1 Douar s’impose comme un réquisitoire pour la paix et l’amour entre les peuples et ouvre une nouvelle voie pour le millénaire à venir, une manière de balayer toutes les horreurs du siècle passé. Une manière de faire avancer aussi la cause des peuples et langues minoritaires en réclamant une plus grande tolérance. Les collaborations les plus détonantes sont sans aucun doute les duos avec
Khaled et avec
Youssou N’Dour. Avec ce dernier, le duo prend une tonalité world surprenante et pourra déconcerter l’amateur de musiques celtiques. Après plusieurs écoutes, l’alchimie devient pourtant évidente, le breton s’adaptant au wolof et inversement.
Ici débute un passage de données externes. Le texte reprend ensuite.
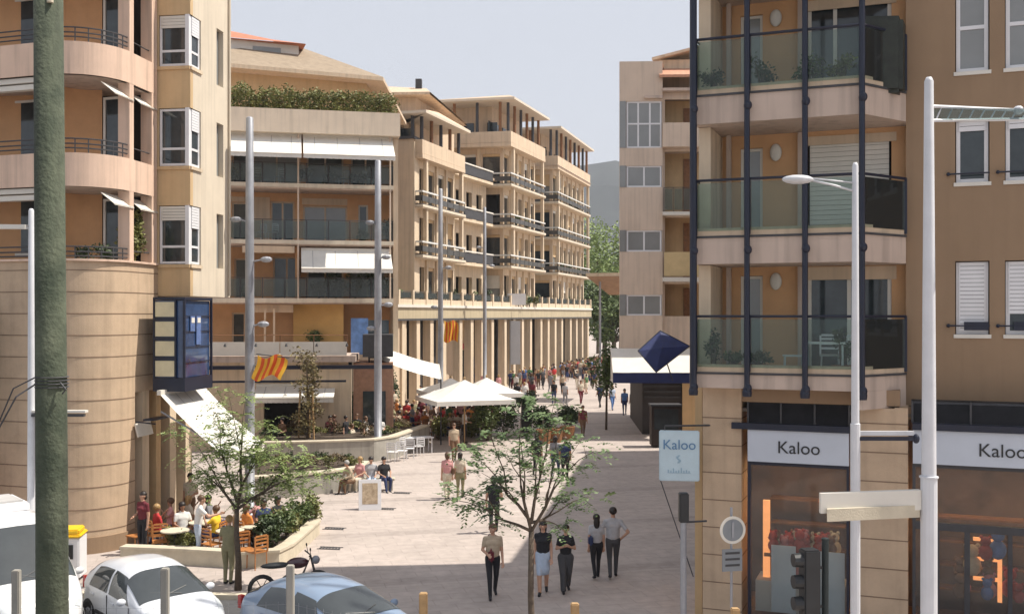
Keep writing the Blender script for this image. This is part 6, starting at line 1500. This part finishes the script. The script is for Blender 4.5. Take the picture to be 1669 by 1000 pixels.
# --- seated on the bench ---
SEAT = dict(seated=True,arms=('table','table'),sleeve=.6)
for (px,tp,bt,hr,lb,rz,fem) in [(585,'pink','cream','fair','woman in pink leaning on the left end of the stone bench',-.5,True),(603,'light grey','pale blue','dark','person in light grey seated in the middle of the stone bench',.2,False),(624,'black','navy','dark','man in black and navy seated at the right end of the stone bench',.5,False)]:
    p = G(px,801); person(dict(seated=True,arms=('table','table'),sleeve=.6,female=fem), (p.x,p.y+.3,-.04), rz, 1.72, tp, bt, hr, lb)
p = G(571,806); person(dict(seated=True,arms=('table','table'),sleeve=1.0,lean=.35), (p.x,p.y+.4,-.03), -.9, 1.65,'beige','brown','grey','grey-haired person crouched forward at the planter wall left of the bench')
sw_ = G(571,801); MB().box(-.25,.25,-.2,.2,0,.40).build('stone_seat', M['kerb'], label='small stone seat at the left end of the bench by the planter wall', cat='seat', loc=(sw_.x,sw_.y+.35,0), bevel=.015)
# --- near cafe ---
person(F_(arms=('hold','hang'),sleeve=.6,female=True), G(233,903), -.5, 1.72,'burgundy','black','dark','dark-haired waitress in burgundy and black standing by the rounded stone base',long=.5)
person(F_(arms=('reach','hang'),sleeve=.6,lean=.15), G(322,913), 1.9, 1.74,'white','pale blue','brown','man in a white shirt and pale jeans leaning over the cafe table')
person(dict(arms=('hang','hold'),sleeve=.6,lean=.1,fine=True), G(372,951), PI-.2, 1.66,'khaki','khaki','fair','fair-haired person in khaki with the back turned between the parked cars')
near = [((256,897),'red','black','fair','diner in a bright red shirt at the near cafe'),((352,900),'yellow','navy','brown','diner in a bright yellow shirt behind the tree trunk'),((297,893),'white','grey','dark','diner in a white blouse deep under the sloping awning'),((308,880),'cream','brown','fair','diner in cream at the back of the near cafe'),((278,885),'pink','navy','brown','diner in pink near the cafe doorway'),
 ((385,893),'beige','black','grey','grey-haired diner in beige beyond the tree trunk'),((402,897),'orange','brown','brown','diner in an orange top beside the curved planter'),((430,886),'navy','black','dark','dark-haired diner in navy near the planter hedge'),((453,880),'black','black','dark','diner in black at the far end of the near cafe'),((418,880),'pink','white','brown','diner in pink and white at the rear of the terrace'),((340,878),'grey','navy','dark','diner in grey at the shadowed back table')]
for (px,py),tp,bt,hr,lb in near:
    p = G(px,py); rz = rnd.uniform(-2.5,2.5); person(SEAT if rnd.random()<.6 else dict(seated=True,arms=('table','up'),sleeve=.6), tuple(p), rz, 1.72, tp, bt, hr, lb, skin=rnd.randint(0,1), long=rnd.choice((0,.7)))
    c = copy_tree(tch, tuple(p), rz, 'wooden cafe chair under the %s'%lb.replace('diner','guest')); 
# --- middle cafe crowd ---
tops2 = ['orange','brown','beige','pink','cream','red','black','burgundy','khaki','white']
bots2 = ['brown','black','navy','beige','grey']; cs = [(a,b) for a in tops2 for b in bots2]; rnd.shuffle(cs)
mc = make_chair('wooden chair of the middle cafe under its guest', M['wood'], tuple(G(646,699)), 0, 'chairs of the middle cafe')
for k in range(44):
    px = 608+(k%15)*14+rnd.uniform(-4,4); py = 686+(k//15)*12+rnd.uniform(-3,3); p = G(px,py); rz = rnd.uniform(-3,3); a,b = cs[k]
    person(SEAT, tuple(p), rz, 1.72, a, b, rnd.choice(('dark','brown','fair')), 'seated guest in a %s top and %s trousers at the middle cafe'%(a,b), 'guests of the middle cafe', skin=rnd.randint(0,1))
    copy_tree(mc, tuple(p), rz)
bpy.data.objects.remove(mc.children[0]) if False else None
for k in range(14):
    px = 600+k*15+rnd.uniform(-4,4); py = 680+rnd.uniform(0,34); a,b = combos[97+k]
    person(protos[(2,4)[k%2]], tuple(G(px,py)), rnd.uniform(-3,3), 1.72, a, b, rnd.choice(('dark','brown','fair')), 'person in a %s top and %s trousers standing among the middle cafe tables'%(a,b), 'guests of the middle cafe', skin=rnd.randint(0,1))
for k in range(9):
    p = G(545+k*9+rnd.uniform(-3,3), 733+rnd.uniform(-4,4)); a,b = cs[-1-k]; q_ = rnd.uniform(-1.5,1.5)
    person(SEAT if k % 2 else protos[2], tuple(p), q_, 1.72, a, b, rnd.choice(('dark','brown')), '%s in a %s top and %s trousers between the raised planter and the podium'%(('person standing','guest seated')[k%2],a,b), 'guests of the middle cafe', skin=rnd.randint(0,1))
    if k % 2: copy_tree(mc, tuple(p), q_)
# stragglers under the podium awning
for (px,py),tp,bt,lb in [((628,683),'navy','black','person in navy standing by the sloping white awning'),((642,678),'cream','brown','person in cream standing by the sloping white awning'),((686,668),'black','black','person in black standing at the arcade under the flag'),((697,672),'grey','navy','person in grey near the vivid green tree'),((538,735),'burgundy','black','person in burgundy passing behind the raised planter'),((460,740),'brown','black','person in brown in front of the dark cafe opening'),((310,862),'cream','brown','person in cream standing in the corner building shop doorway')]:
    person(dict(walk=.06,arms=('hang','hold'),sleeve=.6), tuple(G(px,py)), rnd.uniform(-1,1), 1.72, tp, bt, 'dark', lb)
# ================= haze: the air between the square and the hills =================
hb = MB().box(-2600,2700,-70,4300,-1,365)
hm_ = bpy.data.materials.new('air'); hm_.use_nodes = True; n_ = hm_.node_tree.nodes; n_.remove(n_['Principled BSDF'])
pv = n_.new('ShaderNodeVolumePrincipled'); pv.inputs['Color'].default_value = (.86,.90,1,1); pv.inputs['Density'].default_value = .0002
hm_.node_tree.links.new(pv.outputs[0], n_['Material Output'].inputs['Volume'])
hb.build('haze', hm_, kind='stuff')
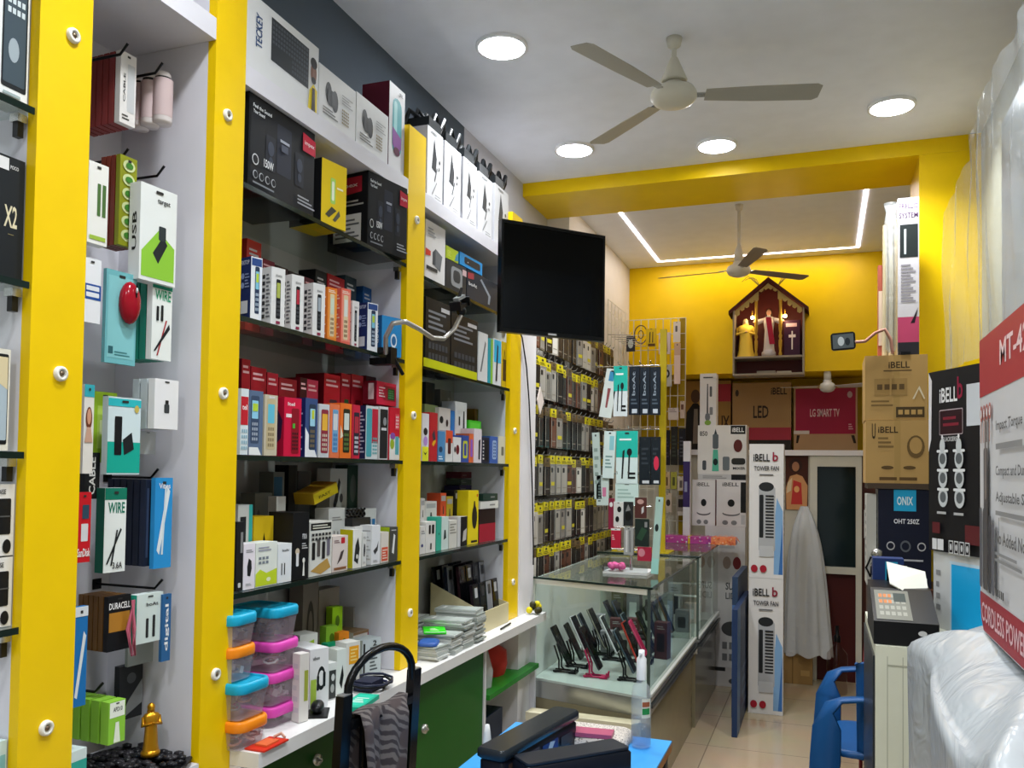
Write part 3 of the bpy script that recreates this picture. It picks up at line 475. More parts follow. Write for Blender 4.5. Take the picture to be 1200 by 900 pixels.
R1 = [(284, 293, 306, 300, 'dfe4ea', npv, 'navy and white keypad phone box, first in the upper phone row'), (307, 317, 333, 312, 'dcdcdb', wp('a9b455'), 'white box with a black keypad phone, second in the upper phone row'), (334, 341, 355, 321, 'dcdcdb', wp('b03040'), 'white box with a black keypad phone, third in the upper phone row'), (356, 366, 380, 331, 'dcdcdb', wp('9aa4ae'), 'white box with a black keypad phone, left of the orange phone box'),
      (380, 383, 394, 336, 'df7a2c', orp('e2913f', 'c8d2c0'), 'orange keypad phone box in the upper phone row'), (395, 399, 410, 337, 'e06a58', orp('e88a78', 'd8dcd8'), 'salmon pink keypad phone box in the upper phone row'), (410, 412, 420, 352, 'dcdcdb', wp('6b7078'), 'short white keypad phone box right of the salmon pink one'), (421, 430, 442, 354, 'dfe4ea', npv, 'navy and white keypad phone box right of the short white one'),
      (443, 447, 470, 369, '2c8ac9', {'F': [('e', .6, .4, .16, .18, 'dfeaf2'), ('e', .6, .4, .11, .12, '2c6aa0')], 'L': [('r', 0, 0, 1, 1, '1d5a90'), ('tv', .3, .3, .7, .8, 'ubon', 'd8e4ee')]}, 'bright blue box at the right end of the upper phone row')]
for a, c, r, yt, base, dec, lab in R1: SB('phone_box', lab, ZB1, XF-.018, a, c, r, yt, base, dec, ang=74, d=.045)
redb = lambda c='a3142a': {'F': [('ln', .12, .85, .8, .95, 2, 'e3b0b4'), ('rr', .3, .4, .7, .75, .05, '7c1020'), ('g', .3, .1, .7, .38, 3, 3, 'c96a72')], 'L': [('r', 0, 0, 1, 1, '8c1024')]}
plain = lambda c, lc='b0b0b0': {'F': [('rr', .25, .3, .75, .7, .05, c), ('ln', .15, .82, .8, .92, 2, lc)]}
for j, (c, r, yt, col, dec, lab) in enumerate([(287, 304, 279, 'b23024', plain('e0d4c4'), 'red and white box behind the first navy phone box'), (305, 320, 302, '6e1f2c', redb(), 'maroon box behind the upper white phone boxes, left one'), (321, 336, 310, '3c2a2c', plain('55444a'), 'dark brown box behind the upper white phone boxes'), (337, 354, 317, '2c2426', plain('4a3c3c'), 'blackish box behind the third upper phone box'), (355, 366, 324, '5b2a34', redb(), 'small maroon box behind the fourth upper phone box'),
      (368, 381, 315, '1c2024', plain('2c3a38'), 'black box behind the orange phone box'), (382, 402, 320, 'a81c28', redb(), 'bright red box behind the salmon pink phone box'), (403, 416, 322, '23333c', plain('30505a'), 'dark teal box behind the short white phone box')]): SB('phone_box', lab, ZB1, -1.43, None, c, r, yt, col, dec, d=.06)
SB('gadget_box', 'tall dark blue box at the right behind the upper phone row', ZB1, -1.43, None, 424, 446, 335, '1f4f86', plain('2f6aa8'), d=.07)
# shelf 2
red2 = {'F': [('t', .2, .86, .6, .92, 'Itel', 'f4dfe2'), ('r', .1, .66, .5, .72, 'f4dfe2'), ('rr', .42, .05, .86, .82, .06, '8a0e24'), ('g', .46, .1, .82, .42, 3, 5, '3a1018'), ('rr', .48, .48, .62, .56, .01, '50b03c')], 'L': [('r', 0, 0, 1, 1, '9c1030'), ('p', [(.4, .2), (.8, .3), (.9, .6), (.5, .8)], '2c1a3c')]}
gr2 = lambda b2, sc, kc, lab='tecno': {'F': keypad_phone(b2, sc, kc, .15, .85, .1, .93)+[('t', .3, .94, .75, .985, lab, 'e8e8ee')], 'L': [('ln', .2, .1, .8, .9, 10, 'd8dce4')]}
R2b = [(279, 281, 290, 455, 'd6e2e6', {'F': [('r', 0, .45, .95, .88, 'c02430'), ('t', .15, .68, .8, .76, 'tel', 'f4e6e6'), ('g', .1, .06, .9, .4, 3, 4, '8fb4c4')]}, 'white and red keypad phone box at the left end of the middle phone row'),
       (290, 291, 307, 457, '5a6e8c', {'F': keypad_phone('3c4c66', '8cc8e4', 'a0aab8', .1, .72, .18, .92)+[('p', [(0, 0), (.9, 0), (.65, .12), (0, .12)], 'e8ecec'), ('rr', .22, .68, .6, .8, .02, 'b4d040')]}, 'slate blue keypad phone box with a blue screen, second in the middle row'),
       (308, 309, 324, 462, 'c9bfa8', gr2('c2b28c', '63bcd4', '8c7c5c'), 'beige keypad phone box with a teal screen in the middle row'),
       (324, 332, 352, 465, 'cf1540', red2, 'big crimson keypad phone box in the middle row'),
       (352, 357, 371, 466, '3a5080', {'F': [('p', [(0, 0), (1, 0), (.5, .3), (0, .5)], 'e6eaee')]+keypad_phone('2c3c50', '9cd0e4', '7a6a50', .3, .85, .12, .9)+[('rr', .5, .65, .7, .8, .02, 'c4cf3c')], 'L': [('r', 0, 0, 1, 1, '1a2860'), ('ln', .2, .1, .8, .9, 12, '9aa8d0')]}, 'navy and white keypad phone box right of the crimson one'),
       (372, 373, 385, 473, 'c8ccd0', {'F': keypad_phone('8c3040', 'e4b040', 'c8b8a4', .2, .9, .08, .9)}, 'grey box with a dark red keypad phone in the middle row'),
       (385, 386, 397, 473, 'e0764c', {'F': keypad_phone('6ea0c8', 'd0d4d8', '4a7cb0', .25, .85, .1, .9)}, 'salmon keypad phone box with a blue phone in the middle row'),
       (397, 398, 411, 472, 'e8742a', {'F': keypad_phone('2a2c1c', 'd0d8d0', '5a7840', .25, .85, .1, .9)+[('p', [(0, .35), (.25, .4), (0, .6)], 'e4d8c0')]}, 'vivid orange keypad phone box in the middle row'),
       (411, 412, 421, 474, 'c82440', {'F': keypad_phone('2b2838', 'b03040', 'cfd0d8', .2, .9, .06, .86)}, 'narrow red box with a dark keypad phone in the middle row'),
       (421, 428, 442, 475, 'd3d8da', {'F': [('rr', .05, .04, .5, .95, .1, '4aa0ac'), ('r', .5, .3, 1, .95, 'b8243c'), ('g', .55, .08, .95, .42, 3, 5, '58a0a4')], 'L': [('r', 0, 0, 1, 1, '22284c'), ('ln', .2, .1, .9, .9, 12, 'b8bcd0')]}, 'pale box with a teal phone next to the black topped box'),
       (443, 444, 454, 476, 'd8d8d8', {'F': [('rr', .05, .02, .95, .95, .06, '232427'), ('e', .6, .72, .2, .08, '8a8c90'), ('rr', .2, .55, .8, .6, .02, 'c8c8cc')]}, 'black slim box near the right end of the middle phone row'),
       (454, 456, 474, 477, 'd01c34', {'F': [('p', [(0, 0), (1, 0), (1, .42), (0, .48)], 'e6e4e0'), ('e', .3, .45, .25, .07, '8a50a4'), ('e', .25, .3, .2, .1, '9ab02c'), ('rr', .55, .1, .9, .45, .04, '58a8b0'), ('rr', .5, .58, .9, .88, .03, 'e0485a'), ('g', .55, .6, .85, .85, 2, 4, 'f0c8c8')]}, 'red and white phone box at the right end of the middle row')]
for a, c, r, yt, base, dec, lab in R2b: SB('phone_box', lab, ZB2, XF-.018, a, c, r, yt, base, dec, ang=84, d=.045)
i = 0
for c, r, yt, lab in [(281, 291, 424, 'tall dark red box at the far left behind the middle phone row'), (292, 310, 433, 'dark red box behind the slate blue phone box'), (311, 324, 440, 'dark red box behind the beige phone box'), (325, 346, 446, 'low dark red box behind the crimson phone box'), (350, 358, 446, 'blackish red box between the back row boxes'), (358, 371, 448, 'pinkish red box with white print in the back row'), (378, 397, 441, 'red box with a green phone picture in the back row'), (398, 409, 441, 'red box beside the middle of the back row'), (410, 424, 442, 'red box with striped print in the back row'), (427, 439, 444, 'dark box with a barcode at the right of the back row')]:
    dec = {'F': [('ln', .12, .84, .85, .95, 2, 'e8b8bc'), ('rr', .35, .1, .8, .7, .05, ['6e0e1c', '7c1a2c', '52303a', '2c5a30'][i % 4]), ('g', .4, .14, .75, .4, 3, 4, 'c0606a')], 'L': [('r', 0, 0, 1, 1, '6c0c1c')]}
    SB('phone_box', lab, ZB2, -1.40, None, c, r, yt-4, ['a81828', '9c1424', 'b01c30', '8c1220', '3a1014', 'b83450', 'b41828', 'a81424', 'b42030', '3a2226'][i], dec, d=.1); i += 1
hb = Zat(-1.35, 2.4, 477)
o = SB('phone_box', 'crimson box with a green phone lying on top at the right of the middle row', ZB2, -1.33, None, 440, 464, 446, 'd01c44', {'F': [('r', .35, .2, .95, .85, 'a01030'), ('r', .55, .25, .9, .75, '1c4c34'), ('g', .58, .3, .86, .7, 4, 4, '48a060'), ('ln', .1, .3, .4, .8, 4, 'f0c0c8')], 'L': [('r', 0, 0, 1, 1, '6c1020'), ('r', .4, .2, .8, .9, 'c8b0b0')]}, d=.05, lift=hb-ZB2+.006)
o.scale.z = 1

hook(120, 812, 'black display hook holding the lime green adapter boxes', -1.40)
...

De la même façon, les duos avec
Khaled distillent un parfum d’orient et contribuent à cette magnifique fusion des genres.
En revanche, l’esprit celtique plane tout de même sur cet album grâce à la présence de
Paddy Moloney, le leader des
Chieftains, pour un vibrant hommage au barde breton
Glenmor et la présence du leader de
Simple Minds,
Jim Kerr, pour un magnifique « Scots are right ».
Mais cette abolition des frontières n’est pas seulement géographique, elle est aussi générationnelle grâce au duo avec les
Sœurs Goadec (« La mémoire de l’humain »).
Même si musicalement
1 Douar n’est pas forcément un grand album, il est d’une sincérité absolue et atteint un idéal que s’était fixé l’artiste breton. Un quête que Stivell résume avec ces quelques mots : «
Les frontières sont maintenant déjà fossiles, comme le sont leurs derniers gardiens ».
L’année 2000 marque le retour de Alan Stivell aux sources (après la parenthèse world de 1 Douar) avec cet album très justement nommé Back to Breizh. Un album sincère où l’artiste breton chante son identité et son patrimoine avec beaucoup de talent. Dès « Vers les îles et villes de verre », Stivell rend hommage, avec une énergie bienvenue, à la péninsule armoricaine, la terre de ses grands parents où il regrette de ne pas avoir vécu. Ainsi, après les quelques expérimentations électroniques des albums précédents plus ou moins réussies, Stivell revient à des musiques percutantes et énergiques. Le phrasé et chant de l’artiste sont tout autant réussis et les paroles font mouches. L’artiste breton rêve toujours d’une Bretagne fière de sa culture, de sa langue et de son pays « Rêve ». Il condamne les assoiffés d’argent « Ceux qui sèment la mort », un morceau d’anthologie sur lequel on notera la présence de scratch qui colle parfaitement à l’atmosphère du morceau. Il exhorte les bretons à aller de l’avant sans se soucier de la capitale tentaculaire « Back to Breizh ». De plus, l’album renferme quelques instrumentaux dont seul Stivell a le secret, notamment l’excellent « Rock harp ».
L’artiste rendra lui aussi un bel hommage à la mer d’Iroise avec un morceau sobre comme son titre « Iroise ». Enfin, pour être complet, saluons le magnifique « Arvor-you » où une flûte entêtante vient renforcer l’énergie obsédante du titre.
L’album se clôt avec deux grands succès de Stivell, à savoir « Brian Boru » et « Armoricaine (suite) » dans des versions chantées en français. Une façon de les appréhender différemment, leur message devenant compréhensible par un plus grand nombre. Au final, l‘album s’avère très engagé et démontre toute la hargne de notre chanteur breton.
A la lumière du temps, Back to Breizh s’affirme définitivement comme un des meilleurs albums de Alan Stivell, preuve que certains artistes peuvent faire des albums de qualité tout au long de leur carrière.